After toiling as minor league manager in the Phillies farm system for 16 years, he was finally rewarded with the job as Phillies manager, although at this time in Phillies history that may not have been much of a reward. They were in a terrible time, though they did have several good players such as Steve Carlton, Rick Wise, Larry Bowa, Denny Doyle, Tony Taylor, and Deron Johnson. He was fired by the Phils partly through the 1972 season. He was a very popular figure in Philadelphia, and his firing was met with great sadness from Mayor Frank Rizzo on down to rank and file fans.

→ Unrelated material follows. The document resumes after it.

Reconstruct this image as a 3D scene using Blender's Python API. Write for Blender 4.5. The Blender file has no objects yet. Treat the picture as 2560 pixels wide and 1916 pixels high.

His managerial career was not over though; he managed again in the minors at Oklahoma City and Nashville. He returned to the Big Leagues with the Texas Rangers from 1975 to part way through the 1977 season. His last managerial post was an interim manager of the Chicago Cubs at the end of the 1987 season. He retired from baseball at the end of the 1989 season after managing the Nashville Sounds of the American Association, completing a baseball career of almost 40 years. He could truly be termed a baseball “lifer.”

Men like Frank Lucchesi don’t come around very often, and Williamsport baseball fans were blessed with his presence and leadership abilities for three very successful seasons. Baseball truly could use more men like him.